Thursday, October 09, 2008

Something a Little Different About the Bailout

Even the title is different: The Rationality of Spite: Why the Bailouts Do, And Should, Make People Angry

If one accepts the idea that bailouts will help the economy in this way, then isn't it irrational to oppose them? That is, can't we say of bailout opponents who cite the unfairness of "socialism for billionaires" that they may be cutting off their noses to spite their faces?

This column will explore the role of "spite" or - more charitably - opposition to unfairness (even at great personal cost) in people's behavior. It will conclude that those who oppose the bailouts because of "spite" are not necessarily behaving irrationally, if we consider analogous choices in our legal-constitutional framework.


One could say that unlike discriminators and criminals, the federal government - in the case of the bailouts - was not "on notice" under the law that there would be a strong negative public reaction to perceived unfairness, even if the government bailouts made good wealth-maximizing sense. But this statement about notice assumes that we need a law to tell us what is and is not fair. The reality is that one might reasonably view the federal government's "free market" approach to poverty, health crises, and foreclosures as fundamentally inconsistent with bailouts of Wall Street - as a lopsided allocation by champions of the wealthy to their wealthy friends that, to some minds, mirrors the already-skewed distribution of wealth in the U.S.
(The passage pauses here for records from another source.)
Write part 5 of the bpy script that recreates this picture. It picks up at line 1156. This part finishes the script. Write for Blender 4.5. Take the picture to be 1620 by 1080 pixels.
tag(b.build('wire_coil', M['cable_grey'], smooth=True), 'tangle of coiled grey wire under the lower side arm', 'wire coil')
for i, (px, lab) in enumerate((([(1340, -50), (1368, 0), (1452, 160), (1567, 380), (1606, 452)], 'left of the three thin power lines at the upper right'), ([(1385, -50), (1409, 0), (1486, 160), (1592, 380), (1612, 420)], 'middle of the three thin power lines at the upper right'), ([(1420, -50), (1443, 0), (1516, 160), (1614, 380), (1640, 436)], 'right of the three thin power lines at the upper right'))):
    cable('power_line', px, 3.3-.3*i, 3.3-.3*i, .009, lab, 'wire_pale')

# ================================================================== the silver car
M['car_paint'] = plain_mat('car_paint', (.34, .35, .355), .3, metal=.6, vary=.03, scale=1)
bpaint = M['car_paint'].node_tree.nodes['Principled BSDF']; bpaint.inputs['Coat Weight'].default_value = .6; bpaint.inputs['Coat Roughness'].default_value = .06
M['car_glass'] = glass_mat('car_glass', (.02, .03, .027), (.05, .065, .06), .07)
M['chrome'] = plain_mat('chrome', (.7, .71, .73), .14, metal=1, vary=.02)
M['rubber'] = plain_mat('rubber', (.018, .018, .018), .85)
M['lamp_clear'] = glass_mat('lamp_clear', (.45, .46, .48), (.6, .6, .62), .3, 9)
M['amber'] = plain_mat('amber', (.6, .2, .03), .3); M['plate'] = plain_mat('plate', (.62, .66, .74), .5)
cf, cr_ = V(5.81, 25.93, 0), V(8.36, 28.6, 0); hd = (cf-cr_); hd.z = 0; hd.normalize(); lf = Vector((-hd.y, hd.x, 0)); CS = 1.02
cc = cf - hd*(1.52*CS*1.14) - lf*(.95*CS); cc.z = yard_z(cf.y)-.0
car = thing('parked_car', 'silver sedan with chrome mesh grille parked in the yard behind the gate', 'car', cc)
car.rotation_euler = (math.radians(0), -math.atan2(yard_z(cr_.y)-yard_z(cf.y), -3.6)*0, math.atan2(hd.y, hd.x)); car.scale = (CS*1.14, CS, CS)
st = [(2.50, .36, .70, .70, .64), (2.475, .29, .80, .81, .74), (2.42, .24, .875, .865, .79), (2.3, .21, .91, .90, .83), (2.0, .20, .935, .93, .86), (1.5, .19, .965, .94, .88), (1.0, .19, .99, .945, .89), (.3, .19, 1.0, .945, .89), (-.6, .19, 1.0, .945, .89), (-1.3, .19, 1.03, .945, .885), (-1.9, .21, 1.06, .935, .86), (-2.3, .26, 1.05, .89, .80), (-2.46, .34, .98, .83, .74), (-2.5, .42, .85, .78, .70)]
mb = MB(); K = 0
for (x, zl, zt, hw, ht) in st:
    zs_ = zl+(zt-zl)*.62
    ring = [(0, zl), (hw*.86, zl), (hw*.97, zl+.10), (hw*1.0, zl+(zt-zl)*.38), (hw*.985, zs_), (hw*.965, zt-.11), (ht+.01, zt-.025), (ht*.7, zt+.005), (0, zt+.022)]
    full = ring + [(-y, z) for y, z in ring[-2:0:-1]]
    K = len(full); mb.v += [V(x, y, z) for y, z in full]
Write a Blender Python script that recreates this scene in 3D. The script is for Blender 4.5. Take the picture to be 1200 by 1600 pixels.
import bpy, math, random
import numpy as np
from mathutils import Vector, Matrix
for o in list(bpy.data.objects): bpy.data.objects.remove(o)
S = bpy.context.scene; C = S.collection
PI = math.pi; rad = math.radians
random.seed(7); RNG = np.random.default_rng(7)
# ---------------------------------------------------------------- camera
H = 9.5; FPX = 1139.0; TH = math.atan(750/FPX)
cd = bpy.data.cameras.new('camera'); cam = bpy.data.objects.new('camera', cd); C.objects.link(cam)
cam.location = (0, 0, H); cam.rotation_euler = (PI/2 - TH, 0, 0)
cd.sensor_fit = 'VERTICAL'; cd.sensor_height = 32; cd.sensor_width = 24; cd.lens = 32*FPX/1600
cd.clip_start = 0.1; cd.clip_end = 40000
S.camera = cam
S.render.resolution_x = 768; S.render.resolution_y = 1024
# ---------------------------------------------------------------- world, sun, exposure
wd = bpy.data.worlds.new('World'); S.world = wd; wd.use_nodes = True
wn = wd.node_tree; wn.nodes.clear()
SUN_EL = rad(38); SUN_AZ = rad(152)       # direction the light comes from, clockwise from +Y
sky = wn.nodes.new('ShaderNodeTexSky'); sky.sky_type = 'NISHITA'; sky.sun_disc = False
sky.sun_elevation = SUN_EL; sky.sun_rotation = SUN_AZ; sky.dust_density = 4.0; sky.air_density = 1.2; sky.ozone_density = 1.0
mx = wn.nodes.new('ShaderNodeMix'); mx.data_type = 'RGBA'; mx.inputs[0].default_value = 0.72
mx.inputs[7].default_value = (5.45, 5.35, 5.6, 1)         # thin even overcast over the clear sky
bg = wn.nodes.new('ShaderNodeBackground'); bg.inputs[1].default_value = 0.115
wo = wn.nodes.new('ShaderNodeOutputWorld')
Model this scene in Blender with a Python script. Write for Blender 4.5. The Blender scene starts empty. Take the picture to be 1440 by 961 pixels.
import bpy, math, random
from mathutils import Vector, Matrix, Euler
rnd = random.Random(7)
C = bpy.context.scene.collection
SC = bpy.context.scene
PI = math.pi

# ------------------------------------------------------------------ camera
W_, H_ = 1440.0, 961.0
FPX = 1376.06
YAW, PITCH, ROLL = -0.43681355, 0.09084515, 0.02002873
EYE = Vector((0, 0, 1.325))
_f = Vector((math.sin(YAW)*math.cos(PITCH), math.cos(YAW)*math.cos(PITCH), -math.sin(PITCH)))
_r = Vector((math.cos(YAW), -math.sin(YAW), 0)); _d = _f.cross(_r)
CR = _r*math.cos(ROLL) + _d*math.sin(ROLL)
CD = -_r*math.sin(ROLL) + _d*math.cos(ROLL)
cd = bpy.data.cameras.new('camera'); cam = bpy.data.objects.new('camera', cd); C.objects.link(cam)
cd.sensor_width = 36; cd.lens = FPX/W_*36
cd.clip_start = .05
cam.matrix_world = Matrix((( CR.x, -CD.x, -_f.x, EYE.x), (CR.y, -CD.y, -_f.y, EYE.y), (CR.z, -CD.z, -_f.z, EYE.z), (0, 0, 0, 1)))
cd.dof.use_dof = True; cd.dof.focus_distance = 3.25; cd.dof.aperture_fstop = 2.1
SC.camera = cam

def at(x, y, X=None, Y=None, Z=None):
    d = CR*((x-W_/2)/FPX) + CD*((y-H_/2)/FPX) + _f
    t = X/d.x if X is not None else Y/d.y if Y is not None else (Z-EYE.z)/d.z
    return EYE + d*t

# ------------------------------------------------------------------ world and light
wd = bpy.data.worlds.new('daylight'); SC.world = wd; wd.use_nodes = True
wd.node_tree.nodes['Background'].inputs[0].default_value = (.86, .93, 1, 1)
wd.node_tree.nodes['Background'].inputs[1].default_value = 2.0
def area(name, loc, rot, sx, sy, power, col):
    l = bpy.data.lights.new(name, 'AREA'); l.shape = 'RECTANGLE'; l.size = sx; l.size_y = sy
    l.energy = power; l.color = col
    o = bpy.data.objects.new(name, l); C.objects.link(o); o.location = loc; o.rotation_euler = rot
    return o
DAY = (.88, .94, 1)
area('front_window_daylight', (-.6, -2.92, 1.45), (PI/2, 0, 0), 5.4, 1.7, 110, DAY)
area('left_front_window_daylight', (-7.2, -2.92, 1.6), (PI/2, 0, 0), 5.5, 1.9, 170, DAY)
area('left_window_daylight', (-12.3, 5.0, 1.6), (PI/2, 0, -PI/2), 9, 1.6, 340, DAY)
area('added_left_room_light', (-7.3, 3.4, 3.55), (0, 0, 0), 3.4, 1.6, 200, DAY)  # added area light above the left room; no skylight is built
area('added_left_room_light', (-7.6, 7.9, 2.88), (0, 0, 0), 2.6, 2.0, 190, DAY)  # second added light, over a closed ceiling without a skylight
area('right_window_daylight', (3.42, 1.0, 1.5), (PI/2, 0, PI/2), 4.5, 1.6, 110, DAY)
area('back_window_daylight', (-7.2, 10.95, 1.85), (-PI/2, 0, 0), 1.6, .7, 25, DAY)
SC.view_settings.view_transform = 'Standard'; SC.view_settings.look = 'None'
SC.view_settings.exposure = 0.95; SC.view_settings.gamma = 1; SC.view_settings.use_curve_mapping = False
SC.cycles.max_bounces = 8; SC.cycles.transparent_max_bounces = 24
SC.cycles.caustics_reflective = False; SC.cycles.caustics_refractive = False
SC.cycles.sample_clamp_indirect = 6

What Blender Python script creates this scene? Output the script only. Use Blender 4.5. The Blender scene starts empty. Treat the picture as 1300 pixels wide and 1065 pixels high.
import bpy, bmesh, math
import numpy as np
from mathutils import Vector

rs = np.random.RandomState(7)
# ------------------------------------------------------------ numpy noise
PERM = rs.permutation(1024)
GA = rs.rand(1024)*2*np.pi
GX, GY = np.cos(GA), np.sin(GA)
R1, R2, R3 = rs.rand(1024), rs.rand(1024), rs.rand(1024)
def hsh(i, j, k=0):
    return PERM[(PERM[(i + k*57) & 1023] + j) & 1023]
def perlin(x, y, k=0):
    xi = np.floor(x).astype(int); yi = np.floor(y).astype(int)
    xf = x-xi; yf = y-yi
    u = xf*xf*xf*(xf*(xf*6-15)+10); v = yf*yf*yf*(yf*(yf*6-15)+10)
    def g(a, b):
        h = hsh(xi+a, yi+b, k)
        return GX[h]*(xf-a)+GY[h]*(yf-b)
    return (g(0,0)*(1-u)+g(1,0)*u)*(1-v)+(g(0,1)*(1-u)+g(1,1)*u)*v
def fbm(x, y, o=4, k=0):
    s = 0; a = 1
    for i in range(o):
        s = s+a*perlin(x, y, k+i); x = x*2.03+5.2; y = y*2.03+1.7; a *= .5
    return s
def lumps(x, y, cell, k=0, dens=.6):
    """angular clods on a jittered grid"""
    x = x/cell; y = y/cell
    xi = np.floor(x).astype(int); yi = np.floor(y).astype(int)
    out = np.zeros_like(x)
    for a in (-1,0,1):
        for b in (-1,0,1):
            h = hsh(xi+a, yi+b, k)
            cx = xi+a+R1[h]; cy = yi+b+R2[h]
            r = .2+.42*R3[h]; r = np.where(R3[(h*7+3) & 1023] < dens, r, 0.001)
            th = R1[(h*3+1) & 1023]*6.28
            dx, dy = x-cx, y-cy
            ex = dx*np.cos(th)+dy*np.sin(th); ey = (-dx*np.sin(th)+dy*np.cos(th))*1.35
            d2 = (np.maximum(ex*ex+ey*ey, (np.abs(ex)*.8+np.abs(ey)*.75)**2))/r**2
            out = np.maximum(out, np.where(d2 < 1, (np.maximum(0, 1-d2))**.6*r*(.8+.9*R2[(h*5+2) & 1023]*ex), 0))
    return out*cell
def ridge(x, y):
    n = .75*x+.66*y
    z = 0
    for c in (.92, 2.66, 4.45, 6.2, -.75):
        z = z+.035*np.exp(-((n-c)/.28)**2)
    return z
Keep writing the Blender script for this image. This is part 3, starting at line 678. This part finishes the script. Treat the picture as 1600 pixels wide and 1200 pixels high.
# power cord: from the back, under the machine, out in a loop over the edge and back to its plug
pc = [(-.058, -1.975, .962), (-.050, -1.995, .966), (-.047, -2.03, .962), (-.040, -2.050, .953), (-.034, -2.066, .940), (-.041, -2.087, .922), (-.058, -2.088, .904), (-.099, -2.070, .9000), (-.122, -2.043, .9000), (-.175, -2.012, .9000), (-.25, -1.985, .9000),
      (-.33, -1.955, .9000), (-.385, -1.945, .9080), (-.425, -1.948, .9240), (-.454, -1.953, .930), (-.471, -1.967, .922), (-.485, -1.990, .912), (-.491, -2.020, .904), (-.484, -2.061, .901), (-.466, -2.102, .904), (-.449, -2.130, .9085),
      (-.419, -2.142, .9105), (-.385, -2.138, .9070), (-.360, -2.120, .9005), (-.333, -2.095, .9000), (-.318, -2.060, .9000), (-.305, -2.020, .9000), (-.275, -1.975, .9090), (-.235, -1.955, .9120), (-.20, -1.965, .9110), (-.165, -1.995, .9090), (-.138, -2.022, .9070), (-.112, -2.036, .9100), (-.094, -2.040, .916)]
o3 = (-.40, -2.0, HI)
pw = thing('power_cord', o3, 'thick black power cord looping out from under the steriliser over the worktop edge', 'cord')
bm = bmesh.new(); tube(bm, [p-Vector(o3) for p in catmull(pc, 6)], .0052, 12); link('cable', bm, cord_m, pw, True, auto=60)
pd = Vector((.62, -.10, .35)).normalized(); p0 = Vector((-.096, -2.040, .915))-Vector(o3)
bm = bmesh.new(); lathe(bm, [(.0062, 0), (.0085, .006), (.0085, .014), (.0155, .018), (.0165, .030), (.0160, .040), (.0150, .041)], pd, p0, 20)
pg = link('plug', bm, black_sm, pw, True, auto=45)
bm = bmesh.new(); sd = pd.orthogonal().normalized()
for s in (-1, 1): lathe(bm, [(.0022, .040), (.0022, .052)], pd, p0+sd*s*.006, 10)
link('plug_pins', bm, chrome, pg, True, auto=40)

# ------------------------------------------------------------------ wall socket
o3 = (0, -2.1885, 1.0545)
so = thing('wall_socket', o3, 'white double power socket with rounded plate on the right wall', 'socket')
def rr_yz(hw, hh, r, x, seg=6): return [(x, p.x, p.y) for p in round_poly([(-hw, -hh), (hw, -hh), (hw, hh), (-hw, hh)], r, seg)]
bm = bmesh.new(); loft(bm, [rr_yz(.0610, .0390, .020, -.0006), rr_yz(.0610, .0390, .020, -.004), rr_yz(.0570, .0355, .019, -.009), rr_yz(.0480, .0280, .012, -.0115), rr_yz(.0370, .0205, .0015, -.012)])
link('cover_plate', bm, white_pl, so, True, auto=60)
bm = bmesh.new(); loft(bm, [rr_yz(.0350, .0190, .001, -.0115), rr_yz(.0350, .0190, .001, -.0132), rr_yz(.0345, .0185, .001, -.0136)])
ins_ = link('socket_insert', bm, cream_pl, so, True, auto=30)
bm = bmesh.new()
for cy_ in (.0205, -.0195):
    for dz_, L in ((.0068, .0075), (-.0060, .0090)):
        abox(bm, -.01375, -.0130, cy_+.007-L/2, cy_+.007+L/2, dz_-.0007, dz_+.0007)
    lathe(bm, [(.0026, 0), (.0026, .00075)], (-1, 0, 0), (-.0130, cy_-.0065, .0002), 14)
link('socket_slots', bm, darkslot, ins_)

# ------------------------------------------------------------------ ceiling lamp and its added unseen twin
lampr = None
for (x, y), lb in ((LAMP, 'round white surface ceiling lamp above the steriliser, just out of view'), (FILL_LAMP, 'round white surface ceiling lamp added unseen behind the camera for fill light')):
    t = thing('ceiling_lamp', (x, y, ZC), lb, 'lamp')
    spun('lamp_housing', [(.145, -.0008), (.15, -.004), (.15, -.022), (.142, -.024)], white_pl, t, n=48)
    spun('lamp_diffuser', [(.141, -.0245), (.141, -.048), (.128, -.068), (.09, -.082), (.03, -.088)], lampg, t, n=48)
For people who take this view, the fact that they personally might have suffered marginally more if there were no bailouts than they otherwise would does not - and maybe appropriately does not - make them favor the bailouts. Their sense that Wall Street must pay for its mistakes - even if this costs the rest of us too - may be powerful and rational, at least as rational as the human desire for retribution and equality embodied in our criminal justice system and anti-discrimination law.

There is a lot here. And I am probably too tired to go into in detail but in mind is this: how much more do I want to pay for the satisfaction of seeing an investment banker squirm?